成果報告
2019年度
1970年代における「若者」表象の研究――政治の季節と大衆消費社会のはざまで
- 立命館大学産業社会学部 准教授
- 富永 京子
1.研究目的
本研究は1970年代の若者文化を代表するメディアとして読者参加型雑誌の分析を通じ、「政治の季節」「対抗文化」として特徴づけられる1960年代の若者文化が、いかなる持続と変容を遂げて1980年代以降の政治的・社会的事柄に対する無関心へと展開されたのかを解明する試みである。メディア論の先行研究は「消費社会化」が若年層の政治的無関心へと結びついたと主張したが、それはあくまで部分的な議論に過ぎないのではないか。

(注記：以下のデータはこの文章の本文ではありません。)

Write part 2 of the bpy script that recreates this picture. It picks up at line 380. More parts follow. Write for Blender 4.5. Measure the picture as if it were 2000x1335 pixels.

若者が社会運動や政治への忌避感や距離感を抱くうえで、メディア上での相互行為が重要な役割を担った実態は、明治期にも観察されている(木村直恵,1998『青年の誕生』新曜社など)。そこで申請者らは、明治期の青年文化とメディアの関連と1970年代の読者参加型雑誌を対比することで、1970年代における若者文化の変容を辿ると同時に、消費社会における「若者」表象の特質をより明確にしたい。
2. 得られた知見
本研究プロジェクトでは『ビックリハウス』創刊から休刊にいたるまでのコーナー編成と投稿内容を「ジェンダー」「カウンター・カルチャー」「政治・社会運動への関心」「他者との関係構築」から分析した。1970年代から1980年代へと時が進むにつれて、上述した政治的・社会的事柄への態度は大きく変容していく。第一に、戦争やロッキード事件、学生運動やウーマン・リブといった政治的な出来事が過去のものとされ、距離をとって笑いや日常会話の「ネタ」にされてしまった点である。第二に、エコロジー運動やウーマン・リブ運動の成果のみが享受され、その対抗性は忌避された。ここから1980年代以降社会運動への忌避が生まれ、エコロジーやフェミニズムの理念が極私的な領域でのみ享受されたことが明らかになる。こうした二つの変遷は、先行研究が明らかにしたものとは異なる政治的・社会的事柄への無関心の源泉と言えるだろう。
3.進捗状況、今後の予定
現在、1誌に投稿論文が掲載され、2誌に投稿中、さらに本年中に2誌の日本語雑誌への投稿を予定している。未着手の分析としては、メディアミックスの起点としての雑誌、さらに雑誌を通じた同世代のネットワーキングのための空間形成が挙げられる。この点に関しては、『ビックリハウス』の主要な担い手によるテレビ・ラジオ出演データや、日本史における誌友交際研究や、社会学・歴史学における読者研究・読書論をさらに検討したい。これらの研究をまとめる理論としてカルチュラル・スタディーズの文献渉猟を行った上で、最終目標である書籍を刊行する。